Carney and Graham have today resumed filming on forthcoming rockumentary People In A Film.  Post-punk band, Wire, are working with seasoned director and producer Malcolm Boyle and award winning writer and producer Graham Duff, to create a film that has the humour, the unpredictability, the surrealist edge and creative agility of a Wire song.

Today we're privileged to be interviewing Matt Johnson and Tom Johnston of The The.  

Matt was a couple of years too young to be hit by the full impact of UK punk. His urge to make music was a matter of inner demons rather than surrounding scenes. Johnson, born in 1961 in the East End of London, is one of four sons of a pub owner. His father’s Two Puddings pub employed as musical acts the likes of David Essex, Rod Stewart, and the Small Faces, while Johnson’s uncle—who owned several London dance halls and nightclubs—promoted artists like Muddy Waters and the Kinks. This early exposure to John Lee Hooker and Screaming Lord Sutch and the excitement of live rock performance led to the 11-year-old Johnson’s formation of a band with several school friends, Roadstar.

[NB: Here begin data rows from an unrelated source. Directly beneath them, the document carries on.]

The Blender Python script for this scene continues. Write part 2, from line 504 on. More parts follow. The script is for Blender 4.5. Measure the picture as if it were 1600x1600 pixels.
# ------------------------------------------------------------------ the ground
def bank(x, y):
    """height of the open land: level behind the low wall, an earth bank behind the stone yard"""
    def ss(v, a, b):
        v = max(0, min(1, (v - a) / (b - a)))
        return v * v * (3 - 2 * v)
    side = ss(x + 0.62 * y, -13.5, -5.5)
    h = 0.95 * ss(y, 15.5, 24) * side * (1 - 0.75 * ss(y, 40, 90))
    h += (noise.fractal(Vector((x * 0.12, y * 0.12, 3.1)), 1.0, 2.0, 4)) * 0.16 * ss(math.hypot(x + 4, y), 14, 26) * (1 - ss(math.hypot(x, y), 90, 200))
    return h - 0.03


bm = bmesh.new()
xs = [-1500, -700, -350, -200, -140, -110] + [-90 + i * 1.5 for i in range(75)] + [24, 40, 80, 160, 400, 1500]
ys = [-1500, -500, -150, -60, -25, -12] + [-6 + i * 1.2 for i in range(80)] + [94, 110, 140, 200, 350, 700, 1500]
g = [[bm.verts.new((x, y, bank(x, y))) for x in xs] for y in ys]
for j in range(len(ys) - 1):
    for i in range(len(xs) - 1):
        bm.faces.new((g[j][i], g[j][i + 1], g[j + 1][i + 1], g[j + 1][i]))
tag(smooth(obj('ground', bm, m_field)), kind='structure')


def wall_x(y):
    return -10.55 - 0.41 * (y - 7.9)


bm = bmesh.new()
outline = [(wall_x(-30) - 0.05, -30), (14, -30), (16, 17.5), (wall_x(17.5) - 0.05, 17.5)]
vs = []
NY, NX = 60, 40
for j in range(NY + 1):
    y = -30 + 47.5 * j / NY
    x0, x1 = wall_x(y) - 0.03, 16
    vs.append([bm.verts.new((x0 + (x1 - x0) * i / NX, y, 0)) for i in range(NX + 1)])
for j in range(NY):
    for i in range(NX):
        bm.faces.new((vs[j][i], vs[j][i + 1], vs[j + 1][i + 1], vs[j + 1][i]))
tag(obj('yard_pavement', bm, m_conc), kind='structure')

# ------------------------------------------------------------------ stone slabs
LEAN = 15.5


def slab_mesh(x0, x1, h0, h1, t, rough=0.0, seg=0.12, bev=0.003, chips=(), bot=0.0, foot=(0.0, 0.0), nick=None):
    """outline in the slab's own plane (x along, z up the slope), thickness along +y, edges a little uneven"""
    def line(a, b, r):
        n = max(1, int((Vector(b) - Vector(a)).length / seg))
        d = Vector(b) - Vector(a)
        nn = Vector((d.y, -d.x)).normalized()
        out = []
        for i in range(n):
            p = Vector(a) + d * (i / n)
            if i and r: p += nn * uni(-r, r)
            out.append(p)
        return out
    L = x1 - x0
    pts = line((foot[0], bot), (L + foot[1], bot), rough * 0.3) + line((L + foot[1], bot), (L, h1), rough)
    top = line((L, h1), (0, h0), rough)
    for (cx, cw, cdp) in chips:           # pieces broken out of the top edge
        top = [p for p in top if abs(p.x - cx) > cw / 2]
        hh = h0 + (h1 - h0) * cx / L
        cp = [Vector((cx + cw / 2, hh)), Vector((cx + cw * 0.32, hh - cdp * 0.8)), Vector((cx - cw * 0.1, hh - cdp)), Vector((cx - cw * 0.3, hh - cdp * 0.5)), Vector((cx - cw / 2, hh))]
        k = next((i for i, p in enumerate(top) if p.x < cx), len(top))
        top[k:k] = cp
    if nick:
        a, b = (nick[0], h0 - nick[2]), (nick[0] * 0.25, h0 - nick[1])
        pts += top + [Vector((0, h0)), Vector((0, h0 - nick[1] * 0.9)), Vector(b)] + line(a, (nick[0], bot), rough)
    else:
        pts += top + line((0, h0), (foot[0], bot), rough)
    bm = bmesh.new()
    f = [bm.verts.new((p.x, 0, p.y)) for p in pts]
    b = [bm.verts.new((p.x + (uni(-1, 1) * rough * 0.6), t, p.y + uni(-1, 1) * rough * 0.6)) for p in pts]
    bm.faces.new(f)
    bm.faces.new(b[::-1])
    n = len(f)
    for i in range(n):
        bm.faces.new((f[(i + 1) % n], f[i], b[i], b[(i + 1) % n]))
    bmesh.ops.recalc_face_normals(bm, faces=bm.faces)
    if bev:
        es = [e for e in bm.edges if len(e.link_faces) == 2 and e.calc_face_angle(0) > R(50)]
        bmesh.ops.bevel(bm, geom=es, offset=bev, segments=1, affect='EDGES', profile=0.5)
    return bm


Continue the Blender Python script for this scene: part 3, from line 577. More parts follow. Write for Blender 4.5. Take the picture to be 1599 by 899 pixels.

After leaving school at age 15, Johnson was determined to pursue a career in music. He contacted just about every British record company before De Wolfe, a small publishing house in London, employed him as their tea boy and eventually assistant engineer. Absorbing every aspect of the music business he could, Johnson used his spare time to record his own demos and later placed an advertisement in New Music Express that led to an early incarnation of The The.

Tom Johnston managed The The in the late 70s and early 80’s at this point and later went on to become a cartoonist for the Evening Standard, Daily Mirror and The Sun newspapers.  He also played bass for the band. 

Following the dissolution of Wire, Graham Lewis and Bruce Gilbert started Dome, with the explicit goal of exploring. Gilbert and Lewis produced and played on two tracks on Burning Blue Soul by Matt Johnson, as they pursued their Dome-project.  The The performed concerts with Wire as well as Cabaret Voltaire, DAF, This Heat, the Birthday Party and Scritti Politti.

Johnson clung fiercely to his own agenda. His songwriting focuses on self-degradation, obsessive-compulsive behavior, and general anxiety about being alive. The appeal of Johnson’s music largely stems from the self-revealing language he uses throughout his lyrics. Whether the theme is political and social commentary or sexual love, he bares his soul in an achingly authentic manner.

Having moved back to East London from New York a few years ago, Matt Johnson set about building his own recording studio, setting up his own record label (Lazarus), creating his own radio broadcast (Radio Cineola) and launching his own small publishing company (51st State Press). Subsequently these last few years have seen a protracted period of intense writing, recording and photographing – for films, documentaries, exhibitions, books and spoken word projects – as Johnson combines his love of blending the visual, aural and lyrical into cinematic packages; the fruits of which are only now beginning to emerge, as a series of lovingly home-made CD/Book releases on his Cineola imprint label.